Na nova estratégia da política nacional desejada por Putin, fala-se também da questão religiosa, com um ulterior fortalecimento da Igreja Ortodoxa, e colocando no mesmo nível entre as “ameaças”, o terrorismo extremista e a “russofobia” nas relações interétnicas e interreligiosas.
Com a confirmação do presidente Vladimir Putin, foi aprovada a nova estratégia de política nacional da Rússia até 2036, ano em que deveria encerrar, pela lei, seu último mandato presidencial, aos 84 anos, salvo novas prorrogações.
No setor das potenciais ameaças a serem prevenidas, fala-se da questão religiosa, um tema sempre presente nas “estratégias nacionais” há mais de uma década, por insistência da própria Igreja Ortodoxa russa, que deseja enfatizar seu papel crucial como “a encarnação e expressão da alma do povo russo”.
Na estratégia oficial são destacados os objetivos, princípios e prioridades da política da Federação para garantir a segurança em todos os níveis nacional e regional.

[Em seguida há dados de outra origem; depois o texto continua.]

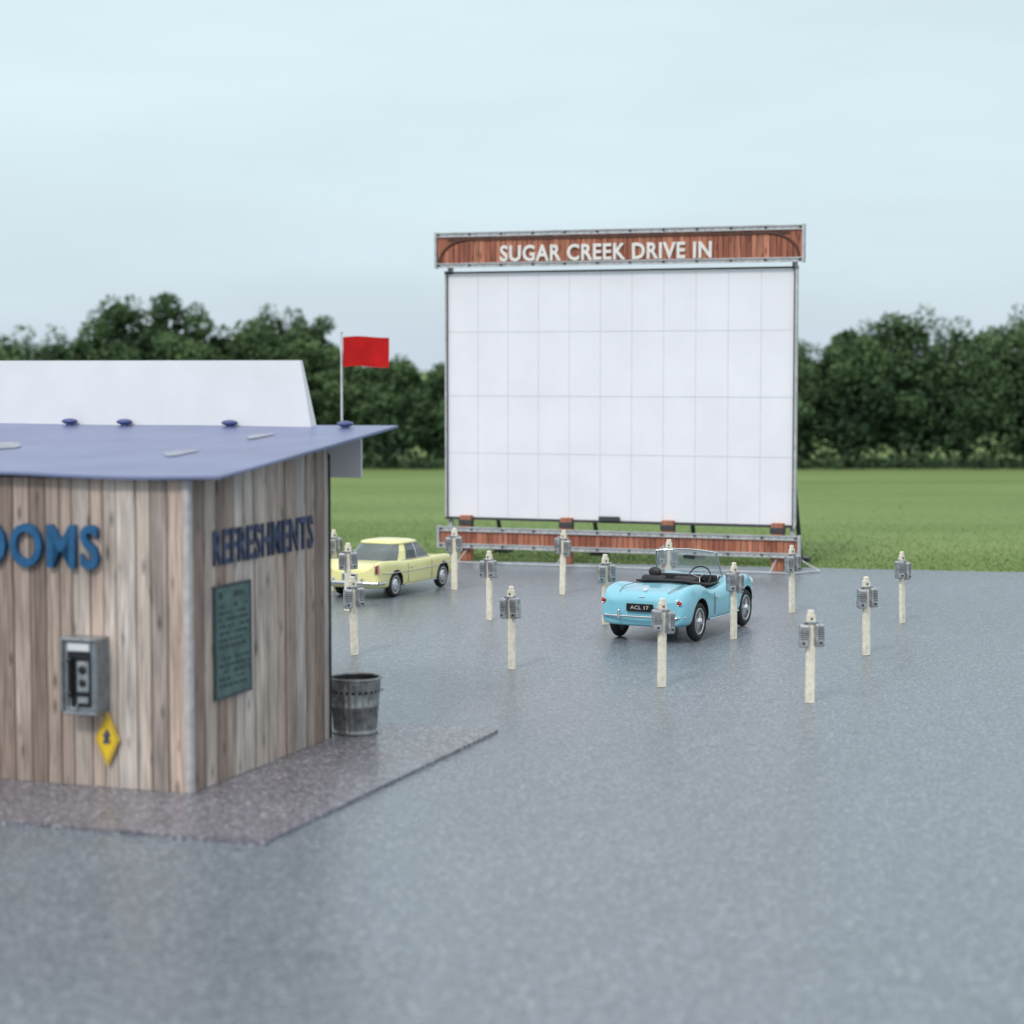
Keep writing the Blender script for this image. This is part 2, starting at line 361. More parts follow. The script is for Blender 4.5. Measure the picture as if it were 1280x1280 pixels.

O novo documento ressalta as mudanças no “estado atual das relações interétnicas na Federação Russa”, relembrando a definição anterior da Rússia como “um dos principais Estados multiétnicos do mundo”. Definição esta, que agora é complementada pelo conceito de que “a política nacional se baseia na experiência histórica da fundação e do desenvolvimento da Rússia como um Estado-civilizador samobytnoe“, ou seja, “em virtude de sua identidade”, incorporando um dos termos mais específicos do movimento eslavófilo do século XIX.
A isto se soma a afirmação do papel unificador do “povo russo como fundador do Estado”, uma expressão diretamente associada, nos textos clássicos da cultura russa, à ação da Igreja Ortodoxa, e que foi incorporada à nova Constituição de Putin em 2020 em termos menos explícitos. Também na precedente formulação da “estratégia” se falava do “papel sistemático de conexão” do povo russo em relação a outros povos. Destaca-se que, segundo os últimos censos, existem mais de 190 grupos étnicos diferentes na Rússia, com uma maioria absoluta de russos (80,85%).
No contexto dos conflitos em curso, o documento apresenta com muito mais detalhes as “ameaças à segurança nacional”, a começar pelas “ações empreendidas por Estados hostis para desestabilizar as relações interétnicas e inter-religiosas, desintegrar a sociedade russa e arruinar sua unidade interna”. Entre esses perigos, é destacada a tentativa por parte de pessoas que obtiveram a cidadania russa de “disseminar ideologias de terrorismo, extremismo e neonazismo, mentalidade russófoba e ideias radicais baseadas em específicas posições nacionais e religiosas”, reunindo influências ocidentais e orientais, inclusive do ponto de vista religioso.
O documento condena a “crescente russofobia internacional e o descrédito da língua e cultura russas”, ameaças claramente ligadas à Ucrânia, mas também conflitantes com “as religiões tradicionais da Rússia, distorcendo a verdade histórica e anulando a memória histórica da Grande Guerra Patriótica e de outros eventos importantes da história russa, bem como o papel dos povos russos nesses eventos”. É denuncaiada também a concentração “inoportuna” de etnias particulares em certos territórios, ligada a processos migratórios “inspirados externamente”.
O objetivo da nova estratégia é “fortalecer a unidade do povo multiétnico da Federação Russa e a identidade russa comum, preservando a diversidade etnocultural, linguística e religiosa para o desenvolvimento integral e a estabilidade social da nação”. Não são mais mencionadas “instituições democráticas” nem a “garantia da igualdade de direitos e das liberdades da pessoa”, excluindo a formação de partidos políticos ligados “à raça, etnia ou religião”.
O cientista político Vadim Trukhačev, juntamente com outros especialistas, observa que essa impostação teria sido necessário inserir uma lista explícita dos povos nativos da Rússia, enquanto apenas alguns povos minoritários são destacados, excluindo aqueles bem mais significativos ligados a territórios da Ásia Central. A identidade russa é, portanto, defendida por um isolamento cada vez maior, amparado pela autoridade exclusiva da Igreja Ortodoxa.